%%

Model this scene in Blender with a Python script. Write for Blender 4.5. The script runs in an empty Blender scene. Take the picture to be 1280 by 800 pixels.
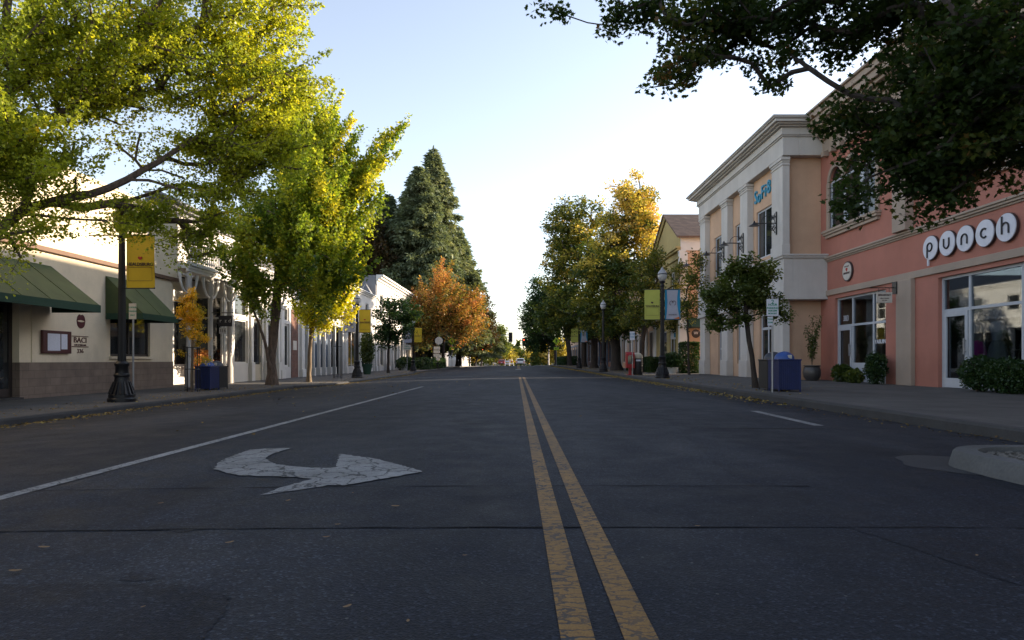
import bpy, math, random
import numpy as np
from mathutils import Vector, Matrix

C = bpy.context.scene.collection
R = math.radians
random.seed(7)

# ------------------------------------------------------------------ camera
F, CX, CY, EYE = 853.0, 645.0, 450.0, 0.86
cam_d = bpy.data.cameras.new('camera'); cam = bpy.data.objects.new('camera', cam_d); C.objects.link(cam)
cam.location = (0, 0, EYE); cam.rotation_euler = (R(90), 0, 0)
cam_d.sensor_width = 36.0; cam_d.lens = 36.0 * F / 1280
cam_d.shift_x = -(CX - 640) / 1280; cam_d.shift_y = (CY - 400) / 1280
cam_d.clip_end = 6000; cam_d.clip_start = 0.05
bpy.context.scene.camera = cam

# ------------------------------------------------------------------ sky, sun, exposure
SUN_AZ, SUN_EL = 67.0, 14.5          # clockwise from the street direction (+Y), degrees above the horizon
w = bpy.data.worlds.new('World'); bpy.context.scene.world = w; w.use_nodes = True
nt = w.node_tree; nt.nodes.clear()
sky = nt.nodes.new('ShaderNodeTexSky'); sky.sky_type = 'NISHITA'; sky.sun_disc = False
sky.sun_elevation = R(SUN_EL); sky.sun_rotation = R(SUN_AZ)
sky.air_density = 1.0; sky.dust_density = .7; sky.ozone_density = 1.3; sky.altitude = 50
bg = nt.nodes.new('ShaderNodeBackground'); bg.inputs['Strength'].default_value = 0.14
out = nt.nodes.new('ShaderNodeOutputWorld')
hs_ = nt.nodes.new('ShaderNodeHueSaturation'); hs_.inputs['Saturation'].default_value = .67
tn_ = nt.nodes.new('ShaderNodeMix'); tn_.data_type = 'RGBA'; tn_.blend_type = 'MULTIPLY'; tn_.inputs[0].default_value = 1.0; tn_.inputs[7].default_value = (1.015, .985, 1.01, 1)
nt.links.new(sky.outputs[0], hs_.inputs['Color']); nt.links.new(hs_.outputs[0], tn_.inputs[6]); nt.links.new(tn_.outputs[2], bg.inputs[0]); nt.links.new(bg.outputs[0], out.inputs[0])
sl = bpy.data.lights.new('sun', 'SUN'); sl.energy = 5.0; sl.angle = R(0.5); sl.color = (1.0, 0.82, 0.60)
so = bpy.data.objects.new('sun', sl); C.objects.link(so)
sd = Vector((math.sin(R(SUN_AZ)) * math.cos(R(SUN_EL)), math.cos(R(SUN_AZ)) * math.cos(R(SUN_EL)), math.sin(R(SUN_EL))))
so.rotation_euler = sd.to_track_quat('Z', 'Y').to_euler(); so.location = (30, 10, 30)
S = bpy.context.scene
S.view_settings.view_transform = 'Standard'; S.view_settings.look = 'None'
S.view_settings.exposure = 1.43; S.view_settings.gamma = 1.0; S.view_settings.use_curve_mapping = False
S.cycles.max_bounces = 6; S.cycles.diffuse_bounces = 3; S.cycles.glossy_bounces = 3
S.cycles.transmission_bounces = 4; S.cycles.transparent_max_bounces = 8; S.cycles.use_denoising = True

# ------------------------------------------------------------------ helpers
def PX(px, y): return (px - CX) * y / F
def PZ(py, y): return EYE + (CY - py) * y / F
def YX(px, x): return F * x / (px - CX)              # distance at which the plane X=x crosses a column

def worldloc(o):
    v = Vector((0, 0, 0))
    while o is not None:
        v += o.location; o = o.parent
    return v

def tag(o, label=None, cat=None, group=None, kind=None):
    if label: o['label'] = label
    if cat: o['category'] = cat
    if group: o['group'] = group
    if kind: o['kind'] = kind
    return o

def thing(name, label, cat, loc=(0, 0, 0), group=None):
    o = bpy.data.objects.new(name, None); C.objects.link(o); o.location = loc; o.empty_display_size = 0.3
    return tag(o, label, cat, group)

def copy_tree(o, parent=None):
    c = o.copy(); C.objects.link(c)
    if parent is not None: c.parent = parent
    for ch in [x for x in C.objects if x.parent == o]: copy_tree(ch, c)
    return c

class MB:
    def __init__(s): s.v = []; s.f = []
    def add(s, vs, fs):
        n = len(s.v); s.v += [tuple(p) for p in vs]; s.f += [tuple(i + n for i in f) for f in fs]; return s
    def box(s, x0, x1, y0, y1, z0, z1):
        if x0 > x1: x0, x1 = x1, x0
        if y0 > y1: y0, y1 = y1, y0
        if z0 > z1: z0, z1 = z1, z0
        return s.add([(x0,y0,z0),(x1,y0,z0),(x1,y1,z0),(x0,y1,z0),(x0,y0,z1),(x1,y0,z1),(x1,y1,z1),(x0,y1,z1)],
              [(0,3,2,1),(4,5,6,7),(0,1,5,4),(1,2,6,5),(2,3,7,6),(3,0,4,7)])
    def poly(s, pts): return s.add(pts, [tuple(range(len(pts)))])
    def extr(s, pts, d):
        """closed polygon pts (3D) extruded by vector d"""
        n = len(pts); d = Vector(d); a = [Vector(p) for p in pts]; b = [p + d for p in a]
        fs = [tuple(range(n))[::-1], tuple(range(n, 2*n))] + [(i, (i+1) % n, n + (i+1) % n, n + i) for i in range(n)]
        return s.add(a + b, fs)
    def lathe(s, prof, c=(0,0,0), n=20, ax='z', cap=True):
        base = len(s.v)
        for r, h in prof:
            for k in range(n):
                a = 2*math.pi*k/n; u, v = r*math.cos(a), r*math.sin(a)
                if ax == 'z': s.v.append((c[0]+u, c[1]+v, c[2]+h))
                elif ax == 'x': s.v.append((c[0]+h, c[1]+u, c[2]+v))
                else: s.v.append((c[0]+u, c[1]+h, c[2]+v))
        m = len(prof)
        for j in range(m-1):
            for k in range(n):
                s.f.append((base+j*n+k, base+j*n+(k+1) % n, base+(j+1)*n+(k+1) % n, base+(j+1)*n+k))
        if cap:
            s.f.append(tuple(base+k for k in range(n))[::-1]); s.f.append(tuple(base+(m-1)*n+k for k in range(n)))
        return s
    def tube(s, pts, r, n=6, cap=True):
        pts = [Vector(p) for p in pts]; m = len(pts)
        rs = r if isinstance(r, (list, tuple)) else [r]*m
        base = len(s.v); ref = None
        for i, p in enumerate(pts):
            t = (pts[min(i+1, m-1)] - pts[max(i-1, 0)])
            if t.length < 1e-9: t = Vector((0,0,1))
            t.normalize()
            if ref is None: ref = Vector((1,0,0)) if abs(t.x) < .8 else Vector((0,1,0))
            a = t.cross(ref); a.normalize(); b = a.cross(t); ref = b.cross(a) if False else ref
            for k in range(n):
                q = 2*math.pi*k/n; w_ = p + (a*math.cos(q) + b*math.sin(q))*rs[i]
                s.v.append((w_.x, w_.y, w_.z))
        for j in range(m-1):
            for k in range(n):
                s.f.append((base+j*n+k, base+j*n+(k+1) % n, base+(j+1)*n+(k+1) % n, base+(j+1)*n+k))
        if cap:
            s.f.append(tuple(base+k for k in range(n))[::-1]); s.f.append(tuple(base+(m-1)*n+k for k in range(n)))
        return s
    def sphere(s, c, r, n=12, m=8, sx=1, sy=1, sz=1):
        prof = []
        base = len(s.v)
        for j in range(m+1):
            t = math.pi*j/m; rr = max(r*math.sin(t), 1e-4); h = -r*math.cos(t)
            for k in range(n):
                a = 2*math.pi*k/n; s.v.append((c[0]+rr*math.cos(a)*sx, c[1]+rr*math.sin(a)*sy, c[2]+h*sz))
        for j in range(m):
            for k in range(n):
                s.f.append((base+j*n+k, base+j*n+(k+1) % n, base+(j+1)*n+(k+1) % n, base+(j+1)*n+k))
        return s
    def build(s, name, m, parent=None, loc=None, smooth=False, bevel=0):
        if parent is not None: o0 = worldloc(parent)
        else: o0 = Vector(loc if loc is not None else (0,0,0))
        me = bpy.data.meshes.new(name)
        me.from_pydata([(a-o0.x, b-o0.y, c-o0.z) for a, b, c in s.v], [], s.f); me.update()
        me.materials.append(m)
        if smooth:
            me.polygons.foreach_set('use_smooth', [True]*len(me.polygons))
            me.set_sharp_from_angle(angle=R(38))
        o = bpy.data.objects.new(name, me); C.objects.link(o)
        if parent is not None: o.parent = parent
        else: o.location = o0
        if bevel:
            b = o.modifiers.new('bevel', 'BEVEL'); b.width = bevel; b.segments = 2; b.limit_method = 'ANGLE'
        return o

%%

> **Do this**: Go from the first line of the listing to the line holding "bpy.context.scene.camera = cam" and, please, transcribe those lines exactly, both included, with no pictures.

> **In response**:
Model this scene in Blender with a Python script. Write for Blender 4.5. The script runs in an empty Blender scene. Take the picture to be 1280 by 800 pixels.
import bpy, math, random
import numpy as np
from mathutils import Vector, Matrix

C = bpy.context.scene.collection
R = math.radians
random.seed(7)

# ------------------------------------------------------------------ camera
F, CX, CY, EYE = 853.0, 645.0, 450.0, 0.86
cam_d = bpy.data.cameras.new('camera'); cam = bpy.data.objects.new('camera', cam_d); C.objects.link(cam)
cam.location = (0, 0, EYE); cam.rotation_euler = (R(90), 0, 0)
cam_d.sensor_width = 36.0; cam_d.lens = 36.0 * F / 1280
cam_d.shift_x = -(CX - 640) / 1280; cam_d.shift_y = (CY - 400) / 1280
cam_d.clip_end = 6000; cam_d.clip_start = 0.05
bpy.context.scene.camera = cam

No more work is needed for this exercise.